Lorsqu'il a poignardé à mort son ex-conjointe et la fille de cette dernière, François Tartamella souffrait-il de troubles mentaux qui lui ont fait perdre la raison, ou a-t-il plutôt agi sous le coup de la colère parce qu'il n'acceptait pas la séparation et l'idée de perdre la garde de ses enfants?

Au cours de leurs plaidoiries, hier, la défense et le ministère public ont exposé au jury deux hypothèses bien différentes sur l'état mental de l'accusé au matin du 4 novembre 2011.

Comme la défense plaide la folie, la question de l'état d'esprit de Tartamella au moment du drame sera primordiale dans l'issue du procès. Les deux parties ont avisé les 11 jurés hier qu'ils devront en tenir compte pour déterminer si l'accusé est coupable ou non des meurtres non prémédités d'Emmanuelle Phaneuf et de sa fille Laurie, 13 ans.

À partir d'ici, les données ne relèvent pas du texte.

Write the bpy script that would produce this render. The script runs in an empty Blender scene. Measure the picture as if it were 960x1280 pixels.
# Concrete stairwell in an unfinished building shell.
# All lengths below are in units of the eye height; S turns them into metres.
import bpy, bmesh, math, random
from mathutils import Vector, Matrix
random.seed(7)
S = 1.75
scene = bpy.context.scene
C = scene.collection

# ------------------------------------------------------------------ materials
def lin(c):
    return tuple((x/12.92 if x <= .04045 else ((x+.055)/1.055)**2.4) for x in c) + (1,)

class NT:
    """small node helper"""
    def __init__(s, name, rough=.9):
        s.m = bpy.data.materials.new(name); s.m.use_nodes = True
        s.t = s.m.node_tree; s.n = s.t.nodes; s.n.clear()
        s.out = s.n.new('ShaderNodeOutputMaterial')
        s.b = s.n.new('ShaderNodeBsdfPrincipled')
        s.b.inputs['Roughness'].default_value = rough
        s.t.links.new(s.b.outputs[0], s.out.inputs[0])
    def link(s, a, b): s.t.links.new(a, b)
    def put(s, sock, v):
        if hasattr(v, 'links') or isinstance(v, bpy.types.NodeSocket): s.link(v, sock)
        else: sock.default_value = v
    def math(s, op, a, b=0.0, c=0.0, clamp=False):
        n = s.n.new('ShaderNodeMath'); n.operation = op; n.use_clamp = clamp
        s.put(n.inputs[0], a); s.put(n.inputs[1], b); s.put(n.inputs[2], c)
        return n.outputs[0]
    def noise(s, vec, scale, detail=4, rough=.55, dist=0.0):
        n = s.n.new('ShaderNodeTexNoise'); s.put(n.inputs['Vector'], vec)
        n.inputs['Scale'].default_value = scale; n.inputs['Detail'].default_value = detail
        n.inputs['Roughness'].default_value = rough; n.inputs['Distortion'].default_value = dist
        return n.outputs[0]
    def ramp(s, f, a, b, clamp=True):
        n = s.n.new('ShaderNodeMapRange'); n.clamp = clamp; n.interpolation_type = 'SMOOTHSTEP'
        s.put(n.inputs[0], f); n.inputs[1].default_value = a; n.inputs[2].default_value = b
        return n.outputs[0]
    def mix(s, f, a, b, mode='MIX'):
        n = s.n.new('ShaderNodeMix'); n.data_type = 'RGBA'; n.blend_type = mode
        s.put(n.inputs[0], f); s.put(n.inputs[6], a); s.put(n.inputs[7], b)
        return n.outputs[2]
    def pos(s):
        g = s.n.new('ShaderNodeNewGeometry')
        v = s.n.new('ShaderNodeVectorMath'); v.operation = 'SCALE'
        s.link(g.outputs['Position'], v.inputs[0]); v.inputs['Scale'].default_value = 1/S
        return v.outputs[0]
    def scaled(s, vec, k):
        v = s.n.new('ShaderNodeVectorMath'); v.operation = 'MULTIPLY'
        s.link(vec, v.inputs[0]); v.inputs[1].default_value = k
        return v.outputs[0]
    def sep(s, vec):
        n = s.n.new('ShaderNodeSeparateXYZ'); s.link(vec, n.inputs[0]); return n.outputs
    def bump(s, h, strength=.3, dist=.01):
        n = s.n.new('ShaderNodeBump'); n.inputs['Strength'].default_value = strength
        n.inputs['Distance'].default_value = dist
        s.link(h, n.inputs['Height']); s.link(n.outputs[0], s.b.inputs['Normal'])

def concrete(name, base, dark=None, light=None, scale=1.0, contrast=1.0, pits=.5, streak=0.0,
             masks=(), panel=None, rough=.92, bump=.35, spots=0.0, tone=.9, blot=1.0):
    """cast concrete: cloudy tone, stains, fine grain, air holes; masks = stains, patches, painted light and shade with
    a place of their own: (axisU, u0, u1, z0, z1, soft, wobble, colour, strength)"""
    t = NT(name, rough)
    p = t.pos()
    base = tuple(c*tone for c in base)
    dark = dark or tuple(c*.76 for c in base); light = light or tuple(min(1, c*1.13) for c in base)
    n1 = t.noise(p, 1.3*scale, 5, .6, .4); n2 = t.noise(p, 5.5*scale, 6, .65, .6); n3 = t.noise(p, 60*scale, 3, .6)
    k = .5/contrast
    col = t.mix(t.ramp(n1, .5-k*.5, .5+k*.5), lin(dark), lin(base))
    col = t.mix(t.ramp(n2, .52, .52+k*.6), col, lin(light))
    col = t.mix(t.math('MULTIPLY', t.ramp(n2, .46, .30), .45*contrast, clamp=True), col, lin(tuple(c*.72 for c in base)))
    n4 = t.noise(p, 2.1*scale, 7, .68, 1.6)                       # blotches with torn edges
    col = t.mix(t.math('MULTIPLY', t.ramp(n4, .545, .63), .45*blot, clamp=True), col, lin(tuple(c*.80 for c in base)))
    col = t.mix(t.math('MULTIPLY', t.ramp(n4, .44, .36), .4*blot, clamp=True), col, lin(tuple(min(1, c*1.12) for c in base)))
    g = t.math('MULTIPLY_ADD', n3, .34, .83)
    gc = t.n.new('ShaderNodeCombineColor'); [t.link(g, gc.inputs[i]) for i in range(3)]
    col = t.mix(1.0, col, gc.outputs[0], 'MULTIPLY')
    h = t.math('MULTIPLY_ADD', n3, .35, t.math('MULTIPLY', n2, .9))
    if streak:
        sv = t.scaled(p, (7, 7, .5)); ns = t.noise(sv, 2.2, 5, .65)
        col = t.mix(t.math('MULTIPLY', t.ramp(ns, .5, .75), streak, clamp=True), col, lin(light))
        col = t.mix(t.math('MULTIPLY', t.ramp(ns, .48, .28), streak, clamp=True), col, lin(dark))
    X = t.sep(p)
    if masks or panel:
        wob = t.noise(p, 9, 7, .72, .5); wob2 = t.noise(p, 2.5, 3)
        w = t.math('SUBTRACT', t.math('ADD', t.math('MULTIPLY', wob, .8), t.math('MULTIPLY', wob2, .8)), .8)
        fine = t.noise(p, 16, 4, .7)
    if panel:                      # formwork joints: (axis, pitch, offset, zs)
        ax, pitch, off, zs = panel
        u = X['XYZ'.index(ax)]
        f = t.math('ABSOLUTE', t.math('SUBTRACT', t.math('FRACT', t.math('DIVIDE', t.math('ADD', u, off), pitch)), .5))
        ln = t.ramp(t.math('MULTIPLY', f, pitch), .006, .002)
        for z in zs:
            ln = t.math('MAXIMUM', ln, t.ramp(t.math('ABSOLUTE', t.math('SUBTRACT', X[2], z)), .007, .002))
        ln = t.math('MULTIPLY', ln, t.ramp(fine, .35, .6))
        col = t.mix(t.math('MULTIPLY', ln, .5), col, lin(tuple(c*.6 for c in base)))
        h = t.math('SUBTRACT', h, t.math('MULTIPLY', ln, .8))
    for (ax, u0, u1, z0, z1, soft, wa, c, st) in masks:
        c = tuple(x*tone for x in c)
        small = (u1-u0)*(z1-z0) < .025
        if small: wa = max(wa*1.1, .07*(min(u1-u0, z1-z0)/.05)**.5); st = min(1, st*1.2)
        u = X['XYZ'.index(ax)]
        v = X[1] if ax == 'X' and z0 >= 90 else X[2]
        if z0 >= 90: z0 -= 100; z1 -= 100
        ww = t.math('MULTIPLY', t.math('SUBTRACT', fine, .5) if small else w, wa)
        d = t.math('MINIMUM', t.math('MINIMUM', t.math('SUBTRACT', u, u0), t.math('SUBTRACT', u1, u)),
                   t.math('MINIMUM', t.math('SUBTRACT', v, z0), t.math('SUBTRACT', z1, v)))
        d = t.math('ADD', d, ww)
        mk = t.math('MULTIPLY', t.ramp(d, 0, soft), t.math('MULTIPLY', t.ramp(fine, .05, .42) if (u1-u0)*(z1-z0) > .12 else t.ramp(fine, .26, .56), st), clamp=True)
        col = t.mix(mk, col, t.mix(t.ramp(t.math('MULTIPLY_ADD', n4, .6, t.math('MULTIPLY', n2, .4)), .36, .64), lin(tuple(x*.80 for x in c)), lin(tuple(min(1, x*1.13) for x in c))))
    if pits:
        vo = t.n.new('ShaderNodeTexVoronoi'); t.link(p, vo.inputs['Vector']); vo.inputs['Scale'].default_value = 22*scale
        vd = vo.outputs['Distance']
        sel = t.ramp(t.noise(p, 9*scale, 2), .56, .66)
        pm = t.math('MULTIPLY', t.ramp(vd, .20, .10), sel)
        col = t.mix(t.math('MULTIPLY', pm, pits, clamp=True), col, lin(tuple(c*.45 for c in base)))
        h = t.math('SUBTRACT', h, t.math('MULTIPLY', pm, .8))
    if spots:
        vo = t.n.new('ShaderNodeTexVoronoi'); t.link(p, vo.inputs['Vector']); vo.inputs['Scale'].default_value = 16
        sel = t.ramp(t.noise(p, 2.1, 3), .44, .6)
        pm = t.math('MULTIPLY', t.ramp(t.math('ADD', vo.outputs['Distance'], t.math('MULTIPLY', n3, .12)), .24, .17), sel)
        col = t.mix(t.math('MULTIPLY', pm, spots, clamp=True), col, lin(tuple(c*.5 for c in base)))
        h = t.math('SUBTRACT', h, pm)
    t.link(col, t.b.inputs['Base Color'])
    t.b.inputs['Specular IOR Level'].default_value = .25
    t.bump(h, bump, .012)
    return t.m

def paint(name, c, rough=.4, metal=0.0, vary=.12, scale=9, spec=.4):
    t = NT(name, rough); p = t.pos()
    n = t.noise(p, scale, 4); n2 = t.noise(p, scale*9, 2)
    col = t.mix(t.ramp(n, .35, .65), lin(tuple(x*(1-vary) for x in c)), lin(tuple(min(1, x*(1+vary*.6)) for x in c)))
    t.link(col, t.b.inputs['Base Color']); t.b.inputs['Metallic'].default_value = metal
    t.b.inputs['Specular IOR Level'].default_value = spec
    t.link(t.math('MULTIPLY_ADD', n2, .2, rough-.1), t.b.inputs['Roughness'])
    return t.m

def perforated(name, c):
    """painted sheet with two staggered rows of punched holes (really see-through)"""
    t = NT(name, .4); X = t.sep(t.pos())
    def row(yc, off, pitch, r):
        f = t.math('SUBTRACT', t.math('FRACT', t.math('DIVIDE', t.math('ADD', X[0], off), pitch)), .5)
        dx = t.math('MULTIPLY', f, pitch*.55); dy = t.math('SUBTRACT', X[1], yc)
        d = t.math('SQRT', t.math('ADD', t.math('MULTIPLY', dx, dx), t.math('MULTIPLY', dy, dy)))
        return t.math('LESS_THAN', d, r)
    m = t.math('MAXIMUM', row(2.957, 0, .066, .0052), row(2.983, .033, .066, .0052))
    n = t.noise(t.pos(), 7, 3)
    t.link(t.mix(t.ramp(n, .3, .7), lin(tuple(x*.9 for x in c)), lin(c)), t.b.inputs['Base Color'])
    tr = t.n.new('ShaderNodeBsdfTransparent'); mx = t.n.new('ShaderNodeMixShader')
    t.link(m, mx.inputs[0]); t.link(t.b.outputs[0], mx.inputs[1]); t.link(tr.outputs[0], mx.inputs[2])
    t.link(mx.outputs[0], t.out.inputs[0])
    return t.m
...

D'entrée de jeu, Me Anne-Marie Lanctôt, de la défense, a parlé d'un drame qui «défie la raison».

«Dans cette folie meurtrière, cet homme, ce père si aimant pour ses enfants, a semé la mort sous les yeux de ceux qui étaient si importants, si chers à son coeur», a-t-elle rappelé. Les deux fils du couple, respectivement âgés de 1 et 3 ans à l'époque, pleuraient aux pieds de leur mère sans vie lorsque les policiers sont arrivés dans leur logement de Longueuil.

Une «dissociation»

Selon la défense, l'amnésie de François Tartamella après le drame - que le jury a pu constater lors de son interrogatoire policier - est due à un épisode de «dissociation». «Le cerveau continue à fonctionner d'une drôle de façon», a résumé Me Lanctôt, qui a rappelé l'état dans lequel l'accusé se trouvait après son arrestation. Il n'était «pas là», il se parlait à lui-même et a été incapable de donner sa date de naissance.

Les gestes de son client n'étaient pas plus «logiques» juste avant le drame, survenu vers 6h15. Ce matin-là, l'accusé a dit qu'il prévoyait de faxer des CV pour se trouver un nouvel emploi et pensait aussi à monter un dossier pour avoir la garde partagée de ses enfants. «Tout arrive à vitesse grand V, sans filtre, sans raisonnement, sans logique», a insisté Me Lanctôt.

François Tartamella, dont la relation avec Emmanuelle n'était «pas passionnelle», n'avait aucun mobile pour commettre ces gestes d'«horreur», selon son avocate.

La Couronne

Selon la thèse du ministère public, François Tartamella n'acceptait pas la séparation et l'idée de perdre la garde de ses enfants.

«Voyant qu'il était incapable de raisonner Emmanuelle Phaneuf, il est devenu en colère et a décidé de se venger, a dit Me Sylvie Villeneuve. Voulant faire souffrir Emmanuelle Phaneuf, il s'est attaqué à Laurie Phaneuf.»

Me Villeneuve a décrit François Tartamella comme un homme «contrôlant» qui avait mis un mot de passe sur son ordinateur et qui surveillait l'utilisation du téléphone de la maison. Elle l'a aussi présenté comme un homme «harcelant» qui pouvait appeler son ex-conjointe 23 fois de suite et comme un homme «jaloux» «obnubilé» par les photos qu'Emmanuelle avait prises aux côtés d'autres hommes au cours d'un voyage de filles à Cuba, un mois avant sa mort.

La Couronne s'est aussi attaquée à la crédibilité de l'accusé en relevant diverses contradictions dans son témoignage. Elle a mis en doute l'existence même de ses troubles mentaux. «Qu'est-ce qui peut expliquer la survie des enfants, sauf le fait qu'il n'était pas en dissociation?», a demandé Me Villeneuve

Le juge André Vincent donnera ses directives au jury ce matin. Puis le jury sera séquestré jusqu'à ce qu'il soit prêt à donner son verdict.